Rylee Brabham is a BFA student at Mississippi State University with a concentration in sculpture. They are expected to graduate in 2025. Brabham’s sculptures and installations utilize objects and materials that are gendered in overt or abstract ways (metalwork, embroidery, antique heirlooms) to explore family structures and domestic spaces. They have exhibited work in multiple student shows, including the 5th Annual CAAD (College of Architecture, Art and Design) + CALS (College of Agriculture and Life Sciences) Exhibition, where they received an honorable mention as well as a CALS Dean of Students Purchase Award. Most recently, Brabham received grant funding for a solo show through CAAD and successfully exhibited the proposed installation. Additionally, they presented work at the 2024 Mid-South Sculpture Alliance Conference as a recipient of the 2024 Diane Komminsk Scholarship.

Essay

Contributing writers were encouraged to pen texts using the style, voice, and format of their choice. The resulting suite of poetry, journalistic and critical prose, creative essays, and personal reflections offers diverse perspectives on the artists, their practices, and their lives.

A Note from the Curator

Rylee Brabham uses humor as an entryway to explore complex subjects such as gender, sexuality, desire, and social class. Throughout their multimedia practice, the artist uses unconventional sets and props, installations consisting of found and made objects, to comment on the ways we perform gender through everyday behaviors, which are often taught and enforced at home. Dalia Silverstein is an artist and writer from New York. In this short critical essay Silverstein unpacks the queer radicality of Brabham’s practice, focusing on how the artist challenges our perceptions of belonging for queer people.

Dalia Silverstein on Riley Brabham

Fundamentally, Rylee Brabham’s work rejects the pseudo-belonging offered to queer people, which often serves to alienate the individual from self, others, and the world. That is, Brabham’s art refuses both the demand for a queerness that is palatable, and profitable, and the conservative anxiety of anything that diverges from tradition. Both propositions refute even a superficial recognition of alternative ways of being, which Brabham evokes through displays of queerness, unbridled. As he formulates it, Brabham’s art calls on queerness as not just an identity but as an embodied practice of resistance and possibility—a state that social critic bell hooks describes as “at odds with everything around it,” one that “has to invent and create and find a place to speak and to thrive and to live.” 

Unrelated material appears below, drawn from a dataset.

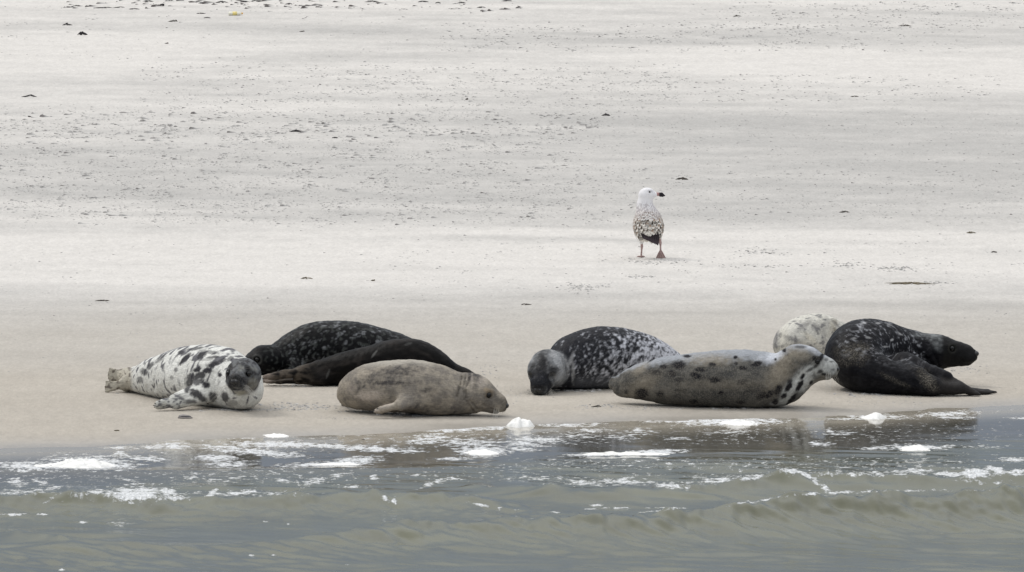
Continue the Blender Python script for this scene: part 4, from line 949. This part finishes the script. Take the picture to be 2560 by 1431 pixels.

Brabham’s work is thus a testament to the complexity of belonging. His practice exhibits a bold perversion and mockery of normativity’s demand for a legible self, refusing to be at its beck and call, refusing to be rendered sensible within it, and refusing to legitimize its authority. He has no interest in conformity, but rather in breaking free: becoming, being, and belonging on one’s own terms. This self-affirmation through defiance, trans-ness—transgression, transformation, transcendence—is precisely what he flaunts. We see this in Brabham’s work, for example, through childhood mementos, heirlooms, and other components of the nuclear home whose associations have been stripped down, rusted, inverted, or reduced to collections of unsettled, decontextualized parts that are finally redeployed and suspended in all their artifice.

For those of us who, too, have had to carve our own homes from hollowed remains of unimaginative landscapes, Brabham offers to hold and be held by us as we witness their process of world-building—a forging and affirmation of one’s existence beneath, within, through, and beyond that which disallows it. He finds subversive ways to persist within the familiar—at the back of a drawer, stretched beyond its expected depth (Junk Drawer); in the empty space behind a superficial image of Southern domestic life (a breeze or a breath); between gaps and exclusions in the protection promised by family and religion (Hedge of Protection).

Simultaneously, his work is a smug retort in the face of convention.. The work is a prayer which says, if your home does not allow for me, then I will make my own under the floorboards; I will seep from the cracks and crevices into the structure until its weakened integrity forces its collapse. It is a primal yearning for a place to belong that is, at the same time, unwilling to settle for one that is conditional. It is unwilling to sacrifice, sanitize, flatten, or purge oneself in order to be held. The work will remind you that there has been room for me, that I have been here all along. 

Rylee’s work embodies the demand to be recognized, witnessed, known, and loved consensually. It offers an important study of how we emerge, like the broods of cicadas that lie in wait underneath our feet, from the carcasses of what tried to withhold us—of how we may formulate, from even the most violent of conditions, a place to start.